The CSRD introduces a requirement for the assurance of sustainability information, marking a significant shift towards higher accountability and reliability in reporting. The directive mandates that reported sustainability information undergoes an audit by independent auditors or assurance service providers. The role of auditors is thus elevated, tasked with verifying the accuracy and completeness of the sustainability data disclosed by companies.

Penalties and next steps

Non-compliance with the CSRD may result in penalties, defined by EU member states’ national laws implementing the directive, emphasizing the importance of adherence to the new directive.

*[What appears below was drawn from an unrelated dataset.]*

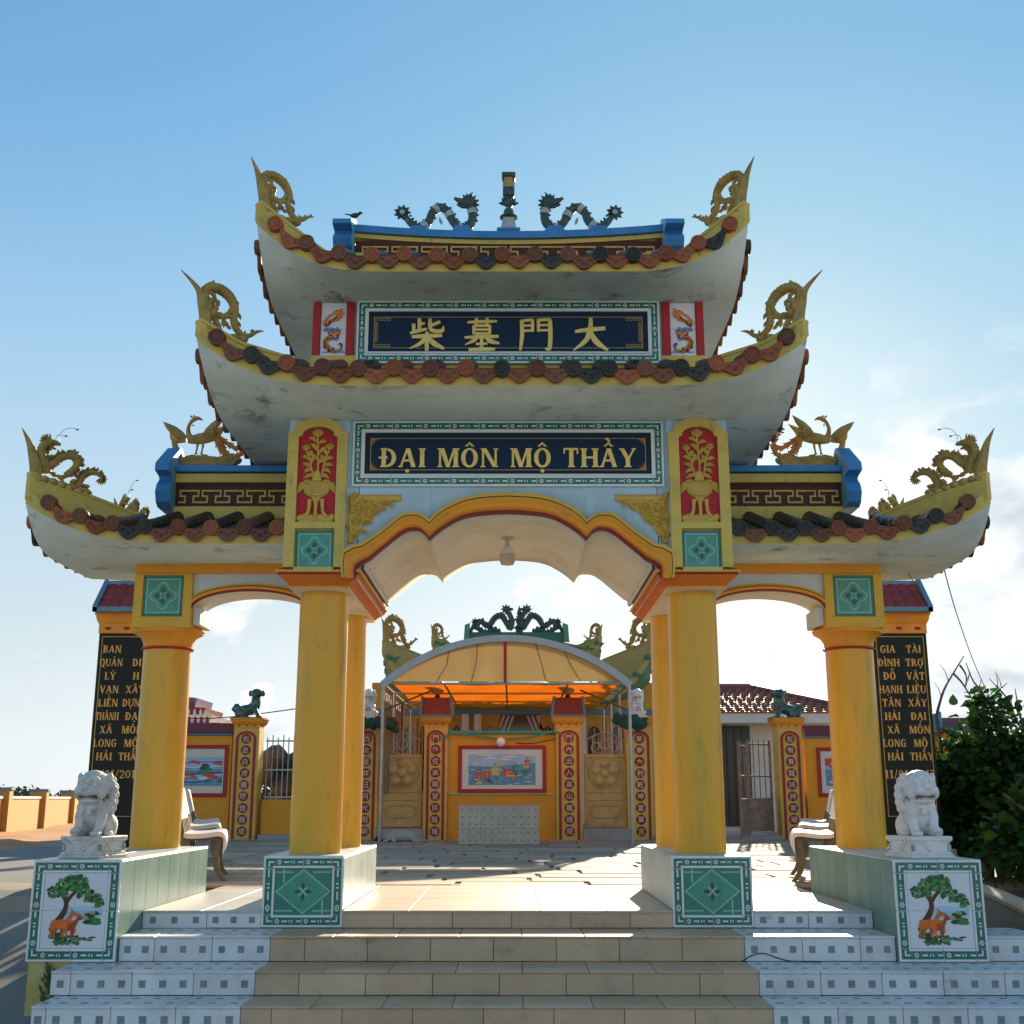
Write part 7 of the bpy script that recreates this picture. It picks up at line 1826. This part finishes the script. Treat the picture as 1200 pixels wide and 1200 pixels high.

Companies are encouraged to develop robust ESG data management practices to facilitate compliance and mitigate risks associated with sustainability reporting.

Integration with other regulations

The CSRD aligns with other EU initiatives, such as the EU Taxonomy Regulation and the Sustainable Finance Disclosure Regulation (SFDR), ensuring harmonized sustainability reporting across the EU. This alignment is aimed at creating a cohesive framework for reporting sustainability information, essential for informed investment decisions and fostering a sustainable economy.